start Records for processing
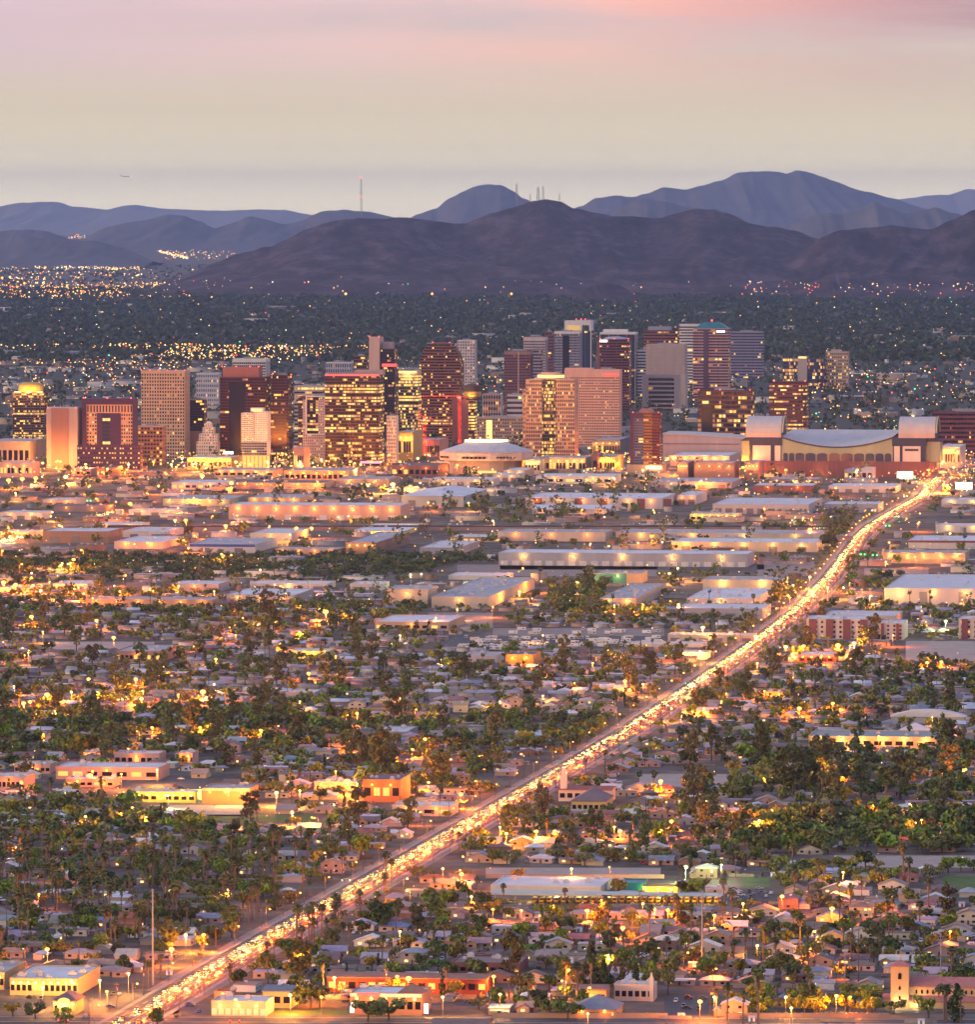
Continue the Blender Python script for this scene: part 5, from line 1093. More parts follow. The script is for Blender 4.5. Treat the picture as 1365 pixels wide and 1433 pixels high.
part_box(t, 'teal_panel', -t.w / 2 + .1, lx(t, 877), -0.3, -0.02, 0, t.h + 0.5, mat('teal_panel', (0.05, 0.22, 0.20), 0.6, 0.15))
low(WH, 'white building with red stripe at right edge by the freeway', 1272, 1400, 750, 757, 768, W_, 'w', None, stripe=(BRK, 1.5))
low('shop_building', 'long tan shop with five front lamps at right of avenue', 1236, 1357, 770, 774, 788, TN_, 'g', 'five lamp shop', lamps=5, power=3800)
low(WH, 'pale flat building before the freeway at right edge', 1310, 1420, 733, 736, 745, W_, 'w', None, lamps=3)
low(WH, 'low lit motor store beside avenue at far right', 1318, 1410, 697, 700, 709, W_, 'w', None, lamps=3)
# --- riverside belt
low(WH, 'cream windowless warehouse left of the unit covered roof', 541, 612, 820, 825, 849, CR_, 'g', 'cream windowless warehouse', lamps=1)
low(WH, 'big cream factory whose roof is covered with cooling units', 604, 752, 808, 836, 851, CR_, 'g', 'unit covered factory', units=46, lamps=1, maxd=330)
low(WH, 'white hall behind the unit covered factory', 628, 720, 802, 806, 811, W_, 'w', None)
low(WH, 'tan warehouse with dotted roof units right of dark trees', 840, 934, 817, 838, 851, (0.50, 0.40, 0.32), 'g', 'dotted roof warehouse', units=28, lamps=2, maxd=300)
low(WH, 'tan warehouse with two bright wall lamps across from avenue trees', 984, 1104, 807, 812, 827, CR_, 'g', 'two lamp warehouse', lamps=2, power=4500)
low(WH, 'long white roofed workshop with roof units under the two lamp warehouse', 962, 1084, 823, 838, 848, W_, 'w', 'unit roofed workshop', units=18, lamps=1, maxd=240)
low(WH, 'grey corrugated shed under the unit roofed workshop', 946, 1080, 845, 852, 866, (0.38, 0.34, 0.34), 's', 'grey corrugated shed', doors=4)
t = low(WH, 'large white hall with tall grey doors at the right edge', 1238, 1400, 802, 824, 848, W_, 's', 'large white hall', doors=0, lamps=3, power=2600, maxd=240)
for px in (1287, 1342): part_box(t, 'tall_door', lx(t, px), lx(t, px + 11), -0.2, -0.02, 0, t.h * 0.85, flat_mat((0.3, 0.28, 0.28)))
low(WH, 'grey shed with long white roof left below riverbed', 317, 440, 824, 833, 847, GR_, 'w', 'white roofed riverside shed', lamps=3, lampcol='o', power=2500, doors=4)
low(WH, 'low white roofed shed in the riverside yard', 240, 322, 813, 818, 828, GR_, 'w', None, doors=3, lamps=1, lampcol='o')
low(WH, 'dark roofed shed in the riverside yard', 177, 240, 811, 817, 825, DG_, 'd', None, doors=2)
low(WH, 'low pale shed with four lamps at the left yard', 74, 140, 813, 818, 825, W_, 'w', 'left yard shed', lamps=4, lampcol='o', power=2200)
low(WH, 'orange lit store at left edge in the yard', 0, 60, 820, 824, 832, TN_, 'g', None, lamps=3, lampcol='o', power=3000)
low(WH, 'small white sheds right of white roofed riverside shed', 350, 470, 813, 817, 824, W_, 'w', None, doors=4, lamps=1)
low(WH, 'long white flat roof in the yard left of cream warehouse', 490, 545, 814, 818, 826, W_, 'w', None, doors=2)
low('freight_train', 'long dark freight train standing below the riverbed', 20, 103, 803, 805, 809, (0.12, 0.08, 0.09), 'd', None, units=0, doors=8, cat='train', maxd=5)
low('school_building', 'tan flat school block with white roof and orange gable wall', 525, 652, 861, 871, 882, (0.48, 0.34, 0.24), 'w', 'tan school block', wins=8, lamps=1, lampcol='o')
low(WH, 'long low lit sheds under the left yard', 120, 310, 835, 839, 850, (0.4, 0.28, 0.2), 'g', None, lamps=6, lampcol='o', power=2600, doors=6)
# --- right of the avenue, y 855-1050
def flats(label, x0, x1, yb, yt, y0, short=None):
    t = low('apartment_block', label, x0, x1, yb, yt, y0, (0.58, 0.50, 0.44), 'w', short, units=5)
    n = max(1, int((x1 - x0) / 30))
    for k in range(n + 1):
        x = -t.w / 2 + t.w * (k + 0.15) / (n + 0.6); m = MB(); m.box(x, x + t.w * 0.12, -1.2, -0.02, 0, t.h + 0.6); m.build('brick_bay', BRK, t.o)
    for j in range(4):
        for k in range(max(2, int((x1 - x0) / 9))):
            x = -t.w / 2 + t.w * (k + 0.55) / max(2, int((x1 - x0) / 9)); m = MB(); m.box(x - 0.9, x + 0.9, -0.3, -0.03, t.h * (j + 0.3) / 4, t.h * (j + 0.75) / 4); m.build('window', LIT_A if rnd.random() < 0.15 else GLASS_DK, t.o)
flats('four storey white flats with brick bays right of the avenue', 1129, 1222, 862, 867, 894, 'white brick flats')
flats('smaller white block with brick corner right of the white brick flats', 1230, 1271, 868, 873, 895)
flats('white brick flats cut by the right edge', 1342, 1420, 863, 867, 894)
low(WH, 'long grey shed behind the white brick flats', 1154, 1264, 855, 862, 872, (0.42, 0.38, 0.37), 's', None, doors=4)
low('shop_building', 'red fronted store with bright lights beside the avenue', 1118, 1174, 912, 917, 928, (0.5, 0.1, 0.06), 'w', 'red fronted store', lamps=4, lampcol='o', power=4200, stripe=(REDSIGN, 1.2), wins=5)
low('petrol_station', 'brightly lit white canopy left of the avenue', 952, 995, 911, 914, 922, (0.7, 0.6, 0.4), 'w', 'bright white canopy', lamps=5, power=5000, units=0)
low('petrol_station', 'lit canopy with red edge right of the avenue', 955, 1009, 990, 994, 1004, (0.6, 0.4, 0.25), 'w', 'red edged canopy', lamps=5, power=5000, stripe=(BRK, 1.0), units=0)
low('shop_building', 'orange lit row of shops with arched fronts', 1040, 1104, 965, 969, 979, (0.55, 0.30, 0.15), 'd', 'orange arched shops', lamps=4, lampcol='o', power=4200, wins=6)
low('school_building', 'long low school with green grey roof and row of wall lamps', 1132, 1320, 1022, 1031, 1046, (0.50, 0.38, 0.26), mat('green_grey_roof', (0.27, 0.29, 0.27), 0.8, 0.2, 0.1), 'lamp row school', lamps=6, power=2600, wins=12)
t = low('gymnasium', 'large white shallow domed hall near the right edge', 1248, 1352, 1001, 1003, 1012, (0.5, 0.45, 0.42), 'w', 'white domed hall', units=0)
m = MB(); n = 14
prf = [(-t.w / 2 - 1 + (t.w + 2) * k / n, t.h + 0.5 + 9 * t.s * math.sin(math.pi * k / n) ** 0.8) for k in range(n + 1)]
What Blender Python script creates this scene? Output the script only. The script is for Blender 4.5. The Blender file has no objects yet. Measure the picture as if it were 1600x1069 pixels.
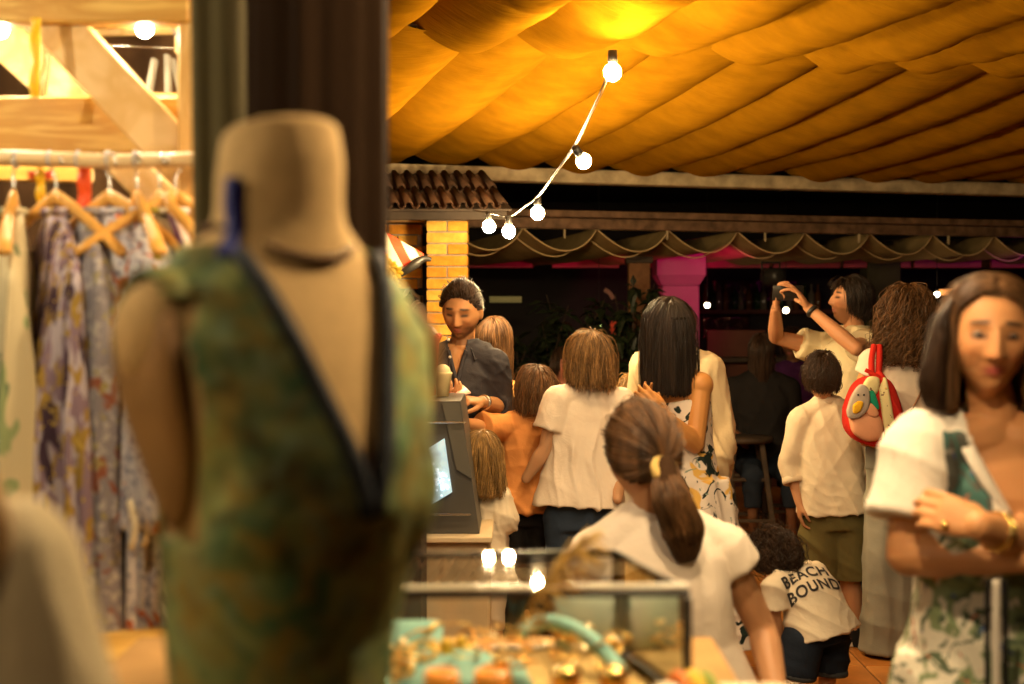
import bpy, math, random
import numpy as np
from mathutils import Vector, noise as mnoise
random.seed(7); rng = np.random.default_rng(7)
R = math.radians
scene = bpy.context.scene

# ------------------------------------------------------------------ camera
CAMZ = 1.55
cam_d = bpy.data.cameras.new('camera'); cam = bpy.data.objects.new('camera', cam_d)
scene.collection.objects.link(cam)
cam.location = (0, 0, CAMZ); cam.rotation_euler = (R(90), 0, 0)
cam_d.lens = 50; cam_d.sensor_width = 36; cam_d.shift_y = -50.5 / 1600
cam_d.clip_start = 0.05; cam_d.clip_end = 400
cam_d.dof.use_dof = True; cam_d.dof.focus_distance = 6.1; cam_d.dof.aperture_fstop = 2.4
scene.camera = cam

# ------------------------------------------------------------------ night sky, faint moon, exposure
world = bpy.data.worlds.new('World'); scene.world = world; world.use_nodes = True
wn = world.node_tree; bg = wn.nodes['Background']
sky = wn.nodes.new('ShaderNodeTexSky'); sky.sky_type = 'NISHITA'; sky.sun_disc = False
sky.sun_elevation = R(3); sky.sun_rotation = R(200)
wn.links.new(sky.outputs[0], bg.inputs[0]); bg.inputs[1].default_value = 0.0006
moon_d = bpy.data.lights.new('moon', 'SUN'); moon_d.energy = 0.006; moon_d.angle = R(0.5); moon_d.color = (0.7, 0.8, 1)
moon = bpy.data.objects.new('moon', moon_d); scene.collection.objects.link(moon); moon.rotation_euler = (R(50), 0, R(200))
scene.view_settings.view_transform = 'Standard'; scene.view_settings.look = 'None'
scene.view_settings.gamma = 1; scene.view_settings.use_curve_mapping = False
scene.view_settings.exposure = 0.28
scene.render.engine = 'CYCLES'
cy = scene.cycles
cy.use_denoising = True; cy.denoiser = 'OPENIMAGEDENOISE'; cy.use_light_tree = True
cy.sample_clamp_indirect = 4.0; cy.sample_clamp_direct = 0
cy.max_bounces = 7; cy.diffuse_bounces = 2; cy.glossy_bounces = 3; cy.transmission_bounces = 6; cy.transparent_max_bounces = 12
cy.caustics_reflective = False; cy.caustics_refractive = False
cy.use_adaptive_sampling = True; cy.adaptive_threshold = 0.015

K = 2222.22
def P(px, py, Y):            # a point of the place seen at (px, py) at Y metres
    return np.array([(px - 800) * Y / K, Y, CAMZ - (py - 484) * Y / K])

# ------------------------------------------------------------------ object helpers
def link(o): scene.collection.objects.link(o); return o
def tag(o, label=None, cat=None, group=None, kind=None):
    if label: o['label'] = label
    if cat: o['category'] = cat
    if group: o['group'] = group
    if kind: o['kind'] = kind
    return o
def thing(name, label, cat, loc=(0, 0, 0), rz=0.0, group=None):
    o = bpy.data.objects.new(name, None); link(o); o.empty_display_size = .1
    o.location = loc; o.rotation_euler = (0, 0, rz)
    return tag(o, label, cat, group)
def rootof(o):
    while o.parent: o = o.parent
    return o
def base(parent):
    return np.array(rootof(parent).location) if parent is not None else np.zeros(3)
def put(name, V, F, mat, parent=None, smooth=True, local=False):
    V = np.asarray(V, float).reshape(-1, 3)
    if parent is not None and not local: V = V - base(parent)
    me = bpy.data.meshes.new(name); me.from_pydata(V.tolist(), [], F if isinstance(F, list) else F.tolist()); me.update()
    if mat: me.materials.append(mat)
    if smooth: me.polygons.foreach_set('use_smooth', [True] * len(me.polygons))
    o = bpy.data.objects.new(name, me); link(o); o.parent = parent
    return o
def put_mesh(name, me, mat, parent=None):
    me.materials.clear(); me.materials.append(mat)
    me.polygons.foreach_set('use_smooth', [True] * len(me.polygons)); me.name = name
    o = bpy.data.objects.new(name, me); link(o); o.parent = parent
    return o
def inst(name, src, parent, loc, rot=(0, 0, 0), sc=(1, 1, 1)):
    o = bpy.data.objects.new(name, src.data); link(o); o.parent = parent
    o.location = loc; o.rotation_euler = rot; o.scale = sc
    return o
def nrm(v): v = np.asarray(v, float); return v / (np.linalg.norm(v) + 1e-12)
def join(*prims):
    V = []; F = []; n = 0
    for v, f in prims:
        V.append(np.asarray(v, float)); F += [tuple(i + n for i in q) for q in f]; n += len(v)
    return np.vstack(V), F
# ------------------------------------------------------------------ shapes: each returns (verts, faces)
def loft(rings, closed=True, cap=True):
    rings = np.asarray(rings, float); k, n, _ = rings.shape
    V = rings.reshape(-1, 3); F = []
    for i in range(k - 1):
        for j in range(n if closed else n - 1):
            j2 = (j + 1) % n
            F.append((i*n + j, i*n + j2, (i+1)*n + j2, (i+1)*n + j))
    if cap and closed:
        V = np.vstack([V, rings[0].mean(0), rings[-1].mean(0)]); a = k*n; b = a + 1
        for j in range(n):
            j2 = (j + 1) % n
            F.append((a, j2, j)); F.append((b, (k-1)*n + j, (k-1)*n + j2))
    return V, F
def frame_of(d):
    d = nrm(d); up = np.array([0, 0, 1.]) if abs(d[2]) < .9 else np.array([1., 0, 0])
    a = nrm(np.cross(up, d)); b = np.cross(d, a); return a, b
def cone(p, q, rp, rq, n=12):
    p = np.asarray(p, float); q = np.asarray(q, float); d = nrm(q - p); a, b = frame_of(d)
    th = np.linspace(0, 2*np.pi, n, endpoint=False); c = np.cos(th)[:, None]*a + np.sin(th)[:, None]*b
    rings = []
    for ang in (-80, -55, -25): rings.append(p + d*rp*math.sin(R(ang)) + c*rp*math.cos(R(ang)))
    rings.append(p + c*rp); rings.append(q + c*rq)
    for ang in (25, 55, 80): rings.append(q + d*rq*math.sin(R(ang)) + c*rq*math.cos(R(ang)))
    return loft(rings)
def chain(pts, rad, n=12):
    return join(*[cone(pts[i], pts[i+1], rad[i], rad[i+1], n) for i in range(len(pts)-1)])
def ell(c, r, M=None, nu=20, nv=14):
    u = np.linspace(0, 2*np.pi, nu, endpoint=False); v = np.linspace(.06, np.pi-.06, nv)
    rings = np.stack([np.stack([np.cos(u)*math.sin(t)*r[0], np.sin(u)*math.sin(t)*r[1], np.full(nu, math.cos(t)*r[2])], 1) for t in v])
    if M is not None: rings = rings @ np.asarray(M).T
    return loft(rings + np.asarray(c))
def tube(pts, r, n=8, cap=True):
    pts = np.asarray(pts, float); k = len(pts); r = np.broadcast_to(r, (k,))
    T = np.gradient(pts, axis=0); a, _ = frame_of(T[0]); rings = []
    th = np.linspace(0, 2*np.pi, n, endpoint=False)
    for i in range(k):
        t = nrm(T[i]); a = nrm(a - t*np.dot(a, t)); b = np.cross(t, a)
        rings.append(pts[i] + r[i]*(np.cos(th)[:, None]*a + np.sin(th)[:, None]*b))
    return loft(rings, cap=cap)
def bez(p, n=16):
    """smooth path through points"""
    p = np.asarray(p, float); k = len(p); out = []
    for i in range(k-1):
        p0 = p[max(i-1, 0)]; p1 = p[i]; p2 = p[i+1]; p3 = p[min(i+2, k-1)]
        for t in np.linspace(0, 1, n, endpoint=False):
            out.append(.5*((2*p1) + (p2-p0)*t + (2*p0-5*p1+4*p2-p3)*t*t + (-p0+3*p1-3*p2+p3)*t**3))
    out.append(p[-1]); return np.array(out)
def box(c, s, M=None, bev=0.0):
    c = np.asarray(c, float); s = np.asarray(s, float)/2
    if bev <= 0:
        V = np.array([[x, y, z] for x in (-1, 1) for y in (-1, 1) for z in (-1, 1)], float)*s
        F = [(0,1,3,2),(4,6,7,5),(0,4,5,1),(2,3,7,6),(0,2,6,4),(1,5,7,3)]
    else:   # chamfered along all edges: stacked octagon-ish rings
        rings = []
        for z, ins in ((-s[2], bev), (-s[2]+bev, 0), (s[2]-bev, 0), (s[2], bev)):
            x, y = s[0]-ins, s[1]-ins; b2 = bev
            rings.append([(x, -y+b2, z), (x, y-b2, z), (x-b2, y, z), (-x+b2, y, z), (-x, y-b2, z), (-x, -y+b2, z), (-x+b2, -y, z), (x-b2, -y, z)])
        V, F = loft(rings)
    if M is not None: V = V @ np.asarray(M).T
    return V + c, F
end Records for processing
• [Written problem]: Going back to the data above, write out everything from the line with "What Blender Python" down to the line with "scene = bpy.context.scene", both included, leaving every picture out.

• [Full output]:
What Blender Python script creates this scene? Output the script only. The script is for Blender 4.5. The Blender file has no objects yet. Measure the picture as if it were 1600x1069 pixels.
import bpy, math, random
import numpy as np
from mathutils import Vector, noise as mnoise
random.seed(7); rng = np.random.default_rng(7)
R = math.radians
scene = bpy.context.scene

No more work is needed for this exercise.